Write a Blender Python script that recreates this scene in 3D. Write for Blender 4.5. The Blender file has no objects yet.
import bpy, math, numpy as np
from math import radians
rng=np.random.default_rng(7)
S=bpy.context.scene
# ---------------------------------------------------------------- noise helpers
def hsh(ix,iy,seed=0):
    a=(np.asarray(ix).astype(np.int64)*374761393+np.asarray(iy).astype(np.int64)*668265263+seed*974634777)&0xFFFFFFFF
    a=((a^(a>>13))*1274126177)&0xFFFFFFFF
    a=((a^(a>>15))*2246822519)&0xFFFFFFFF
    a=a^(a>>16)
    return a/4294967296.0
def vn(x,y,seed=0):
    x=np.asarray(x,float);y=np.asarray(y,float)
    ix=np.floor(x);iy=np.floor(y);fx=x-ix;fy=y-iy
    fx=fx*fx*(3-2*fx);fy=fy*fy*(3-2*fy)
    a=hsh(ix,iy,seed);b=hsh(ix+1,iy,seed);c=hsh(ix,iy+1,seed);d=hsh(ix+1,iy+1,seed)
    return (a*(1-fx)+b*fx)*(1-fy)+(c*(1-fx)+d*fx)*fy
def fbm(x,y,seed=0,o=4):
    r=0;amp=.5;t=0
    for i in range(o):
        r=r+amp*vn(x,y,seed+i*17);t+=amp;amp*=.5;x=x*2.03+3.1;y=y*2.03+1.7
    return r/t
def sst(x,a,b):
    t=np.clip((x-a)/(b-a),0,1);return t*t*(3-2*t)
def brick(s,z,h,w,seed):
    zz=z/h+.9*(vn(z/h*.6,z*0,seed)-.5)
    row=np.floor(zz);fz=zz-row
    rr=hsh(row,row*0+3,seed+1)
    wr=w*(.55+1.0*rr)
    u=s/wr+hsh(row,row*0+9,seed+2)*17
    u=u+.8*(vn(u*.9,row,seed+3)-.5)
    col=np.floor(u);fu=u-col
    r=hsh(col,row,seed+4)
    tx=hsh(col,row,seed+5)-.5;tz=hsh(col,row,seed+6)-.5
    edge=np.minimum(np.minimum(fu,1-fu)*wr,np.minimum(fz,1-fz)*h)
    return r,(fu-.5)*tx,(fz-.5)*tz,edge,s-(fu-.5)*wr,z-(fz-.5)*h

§

Short exercise: In the material above, find each line that contains the word "scene", and select it.

Solution to the problem:
Write a Blender Python script that recreates this scene in 3D. Write for Blender 4.5. The Blender file has no objects yet.
S=bpy.context.scene